In your copy, reproduce the entries exactly as they are, minus the images.

→ Data in this exercise

━━━

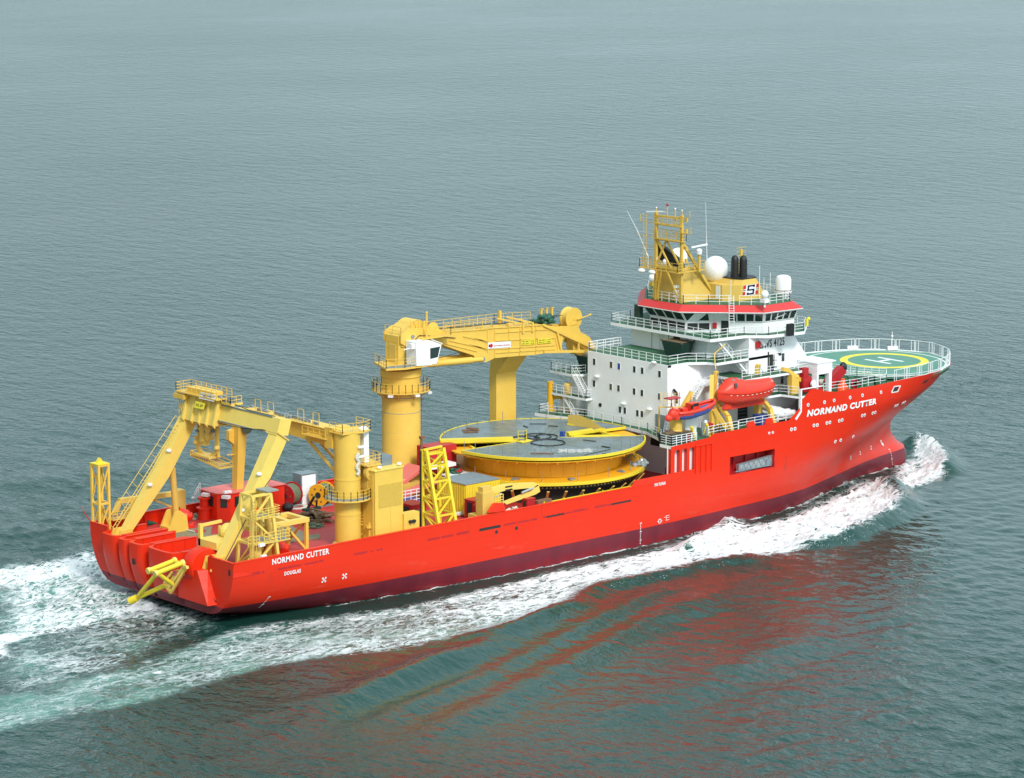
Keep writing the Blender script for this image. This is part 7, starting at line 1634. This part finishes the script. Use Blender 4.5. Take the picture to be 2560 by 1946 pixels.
# fittings in the side passage
mb = MB(); mb.cbox((65.0, -11.0, 5.8), .5, .4, 1.6); mb.box(66.0, 66.5, -12.0, -11.7, 7.5, 8.5); single('passage_valve', mb, m_redd, 'red valve box by the opening at the aft end of the side passage', 'valve box', (65.2, -11.2, 5.8))
mb = MB(); 
for x in (66.2, 67.4): mb.lathe((x, -12.6, 5.8), [(.3, 0), (.3, .5), (.5, .6), (.2, 2.4), (.35, 2.6), (.35, 3.0)], 10)
single('passage_vents', mb, m_wrail, 'pair of white vents behind the slots of the side passage', 'vents', (66.8, -12.6, 5.8))

# inboard pipe run and clutter on main deck
random.seed(91)
for i, (xa, xb, y, lb_) in enumerate(((24.5, 42, -12.7, 'long rusty pipe bundle along the inside of the starboard rail'), (26, 40, 12.6, 'long rusty pipe bundle along the inside of the port rail'))):
    mb = MB()
    for k in range(4): mb.tube((xa+random.random(), y+k*.16, 6.0+.1*(k % 2)), (xb-random.random(), y+k*.16, 6.0+.1*(k % 2)), .1, 8)
    single('pipe_bundle', mb, m_rusty, lb_, 'pipes', (xa, y, 5.8))

random.seed(101)
# small gear scattered over the working deck, each a thing of its own
q = U('G7', 1560, 890, 'Z', 5.9); mb = MB(); mb.cbox((q.x, q.y, 5.8), 3.2, 1.6, .35, .3); single('grey_hatch', mb, m_gry, 'flat grey green hatch on the red deck between the yellow container and the starboard rail', 'hatch', (q.x, q.y, 5.8))
q = U('G7', 1580, 960, 'Z', 6.0); mb = MB(); mb.tube((q.x-2.6, q.y+.3, 6.1), (q.x+2.4, q.y-.3, 6.1), .28, 12); single('pale_pipe', mb, m_rope, 'thick pale pipe lying on deck behind the starboard rail near the red locker', 'pipe', (q.x, q.y, 5.8))
q = U('G7', 890, 1050, 'Z', 6.4); mb = MB(); mb.tube((q.x, q.y, 5.8), (q.x, q.y, 7.4), .8, 18); single('green_drum', mb, m_drum, 'grey green drum standing between the yellow casing and the lemon lattice tower', 'drum', (q.x, q.y, 5.8))
q = U('G6', 600, 930, 'Z', 7.0); mb = MB(); mb.cbox((q.x, q.y, 5.8), 2.0, 2.0, 1.7, .2); mb.ladder((q.x-1.3, q.y-.6, 5.8), (q.x-.7, q.y-.4, 8.2), .5, .35); single('ladder_box', mb, m_gry, 'grey box with a leaning ladder seen right of the aft crane pedestal', 'box', (q.x, q.y, 5.8))
for k in range(4):
    a = U('G6', 600+k*14, 1430+k*22, 'Z', 5.86); b = U('G6', 690+k*4, 1360+k*30, 'Z', 5.86); mb = MB(); mb.path([a, a.lerp(b, .4)+Vector((.2, -.2, 0)), b], .05, 5)
    single('deck_cable', mb, m_blk, 'thin black cable lying on the red deck between the crane pedestal and the yellow casing', 'cable', a, 'black cables beside the aft crane pedestal')

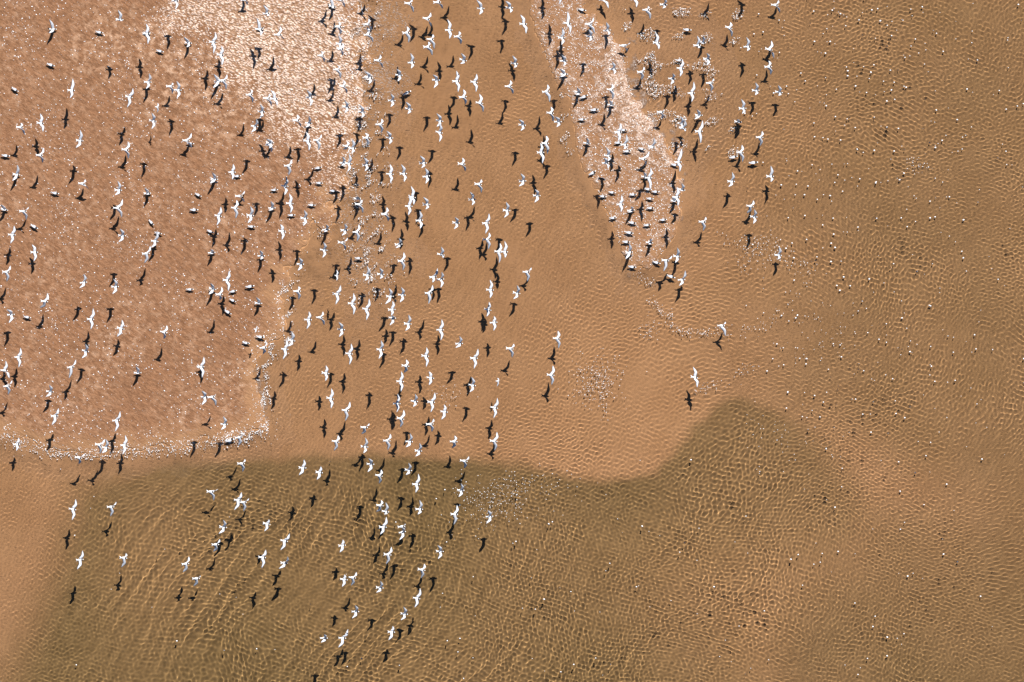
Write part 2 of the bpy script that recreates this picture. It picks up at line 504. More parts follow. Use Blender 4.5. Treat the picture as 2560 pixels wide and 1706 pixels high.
def mesh_object(name, co, quads, smooth=True, parent=None):
    me = bpy.data.meshes.new(name)
    co = np.asarray(co, np.float32)
    quads = np.asarray(quads, np.int32)
    k = quads.shape[1]
    n = len(quads)
    me.vertices.add(len(co))
    me.vertices.foreach_set('co', co.ravel())
    me.loops.add(n * k)
    me.loops.foreach_set('vertex_index', quads.ravel())
    me.polygons.add(n)
    me.polygons.foreach_set('loop_start', np.arange(n, dtype=np.int32) * k)
    me.polygons.foreach_set('use_smooth', np.full(n, smooth, bool))
    me.update(calc_edges=True)
    ob = bpy.data.objects.new(name, me)
    scene.collection.objects.link(ob)
    return ob


def to_world(px, py):
    return (px - PW / 2) * S, (PH / 2 - py) * S


# coarse signed distance fields, in photo pixels, on a map that reaches past the frame
STEP = 8
FX = np.arange(-400, PW + 401, STEP)
FY = np.arange(-400, PH + 401, STEP)
GX, GY = np.meshgrid(FX, FY)


def poly_field(pts, k=2560 / 2353):
    P = np.array(pts, float) * k
    inside = np.zeros(GX.shape, bool)
    dist = np.full(GX.shape, 1e9)
    for i in range(len(P)):
        x1, y1 = P[i]
        x2, y2 = P[(i + 1) % len(P)]
        if y1 != y2:
            c = ((y1 > GY) != (y2 > GY)) & (GX < (x2 - x1) * (GY - y1) / (y2 - y1) + x1)
            inside ^= c
        dx, dy = x2 - x1, y2 - y1
        t = np.clip(((GX - x1) * dx + (GY - y1) * dy) / (dx * dx + dy * dy + 1e-9), 0, 1)
        dist = np.minimum(dist, np.hypot(GX - x1 - t * dx, GY - y1 - t * dy))
    return np.where(inside, dist, -dist)


def sample(F, px, py):
    u = np.clip((np.asarray(px, float) - FX[0]) / STEP, 0, len(FX) - 1.001)
    v = np.clip((np.asarray(py, float) - FY[0]) / STEP, 0, len(FY) - 1.001)
    i, j = u.astype(int), v.astype(int)
    a, b = u - i, v - j
    return (F[j, i] * (1 - a) * (1 - b) + F[j, i + 1] * a * (1 - b) + F[j + 1, i] * (1 - a) * b + F[j + 1, i + 1] * a * b)


def wob(seed, scale, px, py, n=7):
    """smooth wandering noise, about -1..1, wavelength near scale pixels"""
    r = np.random.default_rng(seed)
    out = 0
    for _ in range(n):
        a = r.random() * 6.283
        k = 6.283 / (scale * (0.6 + 1.3 * r.random()))
        out = out + np.sin(k * (px * math.cos(a) + py * math.sin(a)) + r.random() * 6.283)
    return out / math.sqrt(n)


FLAT = poly_field([(-400, -400), (845, -400), (842, 0), (838, 100), (848, 200), (822, 330), (802, 420), (760, 520), (700, 600), (650, 660),
                   (660, 760), (600, 830), (603, 930), (612, 992), (530, 1008), (440, 1025), (330, 1036), (200, 1046), (120, 1041),
                   (60, 1022), (20, 1005), (-400, 960)])
ISLE = poly_field([(1215, -400), (1217, 0), (1228, 70), (1252, 130), (1282, 195), (1308, 235), (1318, 300), (1326, 352), (1350, 402), (1388, 480),
                   (1420, 560), (1452, 615), (1492, 618), (1520, 590), (1550, 545), (1566, 480), (1568, 420), (1556, 350), (1515, 300),
                   (1478, 250), (1448, 190), (1440, 120), (1402, 70), (1345, 25), (1335, -400)])
POOL = poly_field([(150, 1100), (230, 1078), (400, 1062), (600, 1046), (800, 1038), (1000, 1044), (1150, 1052), (1250, 1077), (1350, 1096),
                   (1430, 1096), (1500, 1076), (1550, 1032), (1590, 972), (1640, 925), (1700, 903), (1780, 915), (1870, 945),
                   (1930, 985), (1965, 1030), (2010, 1085), (2050, 1150), (2060, 1250), (1950, 1400), (1850, 1520), (1800, 2000),
                   (-200, 2000), (-60, 1560), (30, 1420), (90, 1290), (125, 1180)])
LUMP = poly_field([(395, -400), (402, 20), (440, 70), (520, 150), (590, 240), (640, 320), (690, 400), (750, 500), (800, 600), (850, 660), (872, 600), (856, 480), (842, 380), (835, 300), (858, 200),
                   (852, 100), (850, -400)])
PALE = poly_field([(230, 110), (400, 60), (560, 200), (640, 300), (560, 330), (480, 300), (380, 250), (300, 190)])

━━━

→ Task output
Keep writing the Blender script for this image. This is part 7, starting at line 1634. This part finishes the script. Use Blender 4.5. Take the picture to be 2560 by 1946 pixels.
# fittings in the side passage
mb = MB(); mb.cbox((65.0, -11.0, 5.8), .5, .4, 1.6); mb.box(66.0, 66.5, -12.0, -11.7, 7.5, 8.5); single('passage_valve', mb, m_redd, 'red valve box by the opening at the aft end of the side passage', 'valve box', (65.2, -11.2, 5.8))
mb = MB(); 
for x in (66.2, 67.4): mb.lathe((x, -12.6, 5.8), [(.3, 0), (.3, .5), (.5, .6), (.2, 2.4), (.35, 2.6), (.35, 3.0)], 10)
single('passage_vents', mb, m_wrail, 'pair of white vents behind the slots of the side passage', 'vents', (66.8, -12.6, 5.8))

# inboard pipe run and clutter on main deck
random.seed(91)
for i, (xa, xb, y, lb_) in enumerate(((24.5, 42, -12.7, 'long rusty pipe bundle along the inside of the starboard rail'), (26, 40, 12.6, 'long rusty pipe bundle along the inside of the port rail'))):
    mb = MB()
    for k in range(4): mb.tube((xa+random.random(), y+k*.16, 6.0+.1*(k % 2)), (xb-random.random(), y+k*.16, 6.0+.1*(k % 2)), .1, 8)
    single('pipe_bundle', mb, m_rusty, lb_, 'pipes', (xa, y, 5.8))

random.seed(101)
# small gear scattered over the working deck, each a thing of its own
q = U('G7', 1560, 890, 'Z', 5.9); mb = MB(); mb.cbox((q.x, q.y, 5.8), 3.2, 1.6, .35, .3); single('grey_hatch', mb, m_gry, 'flat grey green hatch on the red deck between the yellow container and the starboard rail', 'hatch', (q.x, q.y, 5.8))
q = U('G7', 1580, 960, 'Z', 6.0); mb = MB(); mb.tube((q.x-2.6, q.y+.3, 6.1), (q.x+2.4, q.y-.3, 6.1), .28, 12); single('pale_pipe', mb, m_rope, 'thick pale pipe lying on deck behind the starboard rail near the red locker', 'pipe', (q.x, q.y, 5.8))
q = U('G7', 890, 1050, 'Z', 6.4); mb = MB(); mb.tube((q.x, q.y, 5.8), (q.x, q.y, 7.4), .8, 18); single('green_drum', mb, m_drum, 'grey green drum standing between the yellow casing and the lemon lattice tower', 'drum', (q.x, q.y, 5.8))
q = U('G6', 600, 930, 'Z', 7.0); mb = MB(); mb.cbox((q.x, q.y, 5.8), 2.0, 2.0, 1.7, .2); mb.ladder((q.x-1.3, q.y-.6, 5.8), (q.x-.7, q.y-.4, 8.2), .5, .35); single('ladder_box', mb, m_gry, 'grey box with a leaning ladder seen right of the aft crane pedestal', 'box', (q.x, q.y, 5.8))
for k in range(4):
    a = U('G6', 600+k*14, 1430+k*22, 'Z', 5.86); b = U('G6', 690+k*4, 1360+k*30, 'Z', 5.86); mb = MB(); mb.path([a, a.lerp(b, .4)+Vector((.2, -.2, 0)), b], .05, 5)
    single('deck_cable', mb, m_blk, 'thin black cable lying on the red deck between the crane pedestal and the yellow casing', 'cable', a, 'black cables beside the aft crane pedestal')

Write part 2 of the bpy script that recreates this picture. It picks up at line 504. More parts follow. Use Blender 4.5. Treat the picture as 2560 pixels wide and 1706 pixels high.
def mesh_object(name, co, quads, smooth=True, parent=None):
    me = bpy.data.meshes.new(name)
    co = np.asarray(co, np.float32)
    quads = np.asarray(quads, np.int32)
    k = quads.shape[1]
    n = len(quads)
    me.vertices.add(len(co))
    me.vertices.foreach_set('co', co.ravel())
    me.loops.add(n * k)
    me.loops.foreach_set('vertex_index', quads.ravel())
    me.polygons.add(n)
    me.polygons.foreach_set('loop_start', np.arange(n, dtype=np.int32) * k)
    me.polygons.foreach_set('use_smooth', np.full(n, smooth, bool))
    me.update(calc_edges=True)
    ob = bpy.data.objects.new(name, me)
    scene.collection.objects.link(ob)
    return ob


def to_world(px, py):
    return (px - PW / 2) * S, (PH / 2 - py) * S


# coarse signed distance fields, in photo pixels, on a map that reaches past the frame
STEP = 8
FX = np.arange(-400, PW + 401, STEP)
FY = np.arange(-400, PH + 401, STEP)
GX, GY = np.meshgrid(FX, FY)


def poly_field(pts, k=2560 / 2353):
    P = np.array(pts, float) * k
    inside = np.zeros(GX.shape, bool)
    dist = np.full(GX.shape, 1e9)
    for i in range(len(P)):
        x1, y1 = P[i]
        x2, y2 = P[(i + 1) % len(P)]
        if y1 != y2:
            c = ((y1 > GY) != (y2 > GY)) & (GX < (x2 - x1) * (GY - y1) / (y2 - y1) + x1)
            inside ^= c
        dx, dy = x2 - x1, y2 - y1
        t = np.clip(((GX - x1) * dx + (GY - y1) * dy) / (dx * dx + dy * dy + 1e-9), 0, 1)
        dist = np.minimum(dist, np.hypot(GX - x1 - t * dx, GY - y1 - t * dy))
    return np.where(inside, dist, -dist)


def sample(F, px, py):
    u = np.clip((np.asarray(px, float) - FX[0]) / STEP, 0, len(FX) - 1.001)
    v = np.clip((np.asarray(py, float) - FY[0]) / STEP, 0, len(FY) - 1.001)
    i, j = u.astype(int), v.astype(int)
    a, b = u - i, v - j
    return (F[j, i] * (1 - a) * (1 - b) + F[j, i + 1] * a * (1 - b) + F[j + 1, i] * (1 - a) * b + F[j + 1, i + 1] * a * b)


def wob(seed, scale, px, py, n=7):
    """smooth wandering noise, about -1..1, wavelength near scale pixels"""
    r = np.random.default_rng(seed)
    out = 0
    for _ in range(n):
        a = r.random() * 6.283
        k = 6.283 / (scale * (0.6 + 1.3 * r.random()))
        out = out + np.sin(k * (px * math.cos(a) + py * math.sin(a)) + r.random() * 6.283)
    return out / math.sqrt(n)


FLAT = poly_field([(-400, -400), (845, -400), (842, 0), (838, 100), (848, 200), (822, 330), (802, 420), (760, 520), (700, 600), (650, 660),
                   (660, 760), (600, 830), (603, 930), (612, 992), (530, 1008), (440, 1025), (330, 1036), (200, 1046), (120, 1041),
                   (60, 1022), (20, 1005), (-400, 960)])
ISLE = poly_field([(1215, -400), (1217, 0), (1228, 70), (1252, 130), (1282, 195), (1308, 235), (1318, 300), (1326, 352), (1350, 402), (1388, 480),
                   (1420, 560), (1452, 615), (1492, 618), (1520, 590), (1550, 545), (1566, 480), (1568, 420), (1556, 350), (1515, 300),
                   (1478, 250), (1448, 190), (1440, 120), (1402, 70), (1345, 25), (1335, -400)])
POOL = poly_field([(150, 1100), (230, 1078), (400, 1062), (600, 1046), (800, 1038), (1000, 1044), (1150, 1052), (1250, 1077), (1350, 1096),
                   (1430, 1096), (1500, 1076), (1550, 1032), (1590, 972), (1640, 925), (1700, 903), (1780, 915), (1870, 945),
                   (1930, 985), (1965, 1030), (2010, 1085), (2050, 1150), (2060, 1250), (1950, 1400), (1850, 1520), (1800, 2000),
                   (-200, 2000), (-60, 1560), (30, 1420), (90, 1290), (125, 1180)])
LUMP = poly_field([(395, -400), (402, 20), (440, 70), (520, 150), (590, 240), (640, 320), (690, 400), (750, 500), (800, 600), (850, 660), (872, 600), (856, 480), (842, 380), (835, 300), (858, 200),
                   (852, 100), (850, -400)])
PALE = poly_field([(230, 110), (400, 60), (560, 200), (640, 300), (560, 330), (480, 300), (380, 250), (300, 190)])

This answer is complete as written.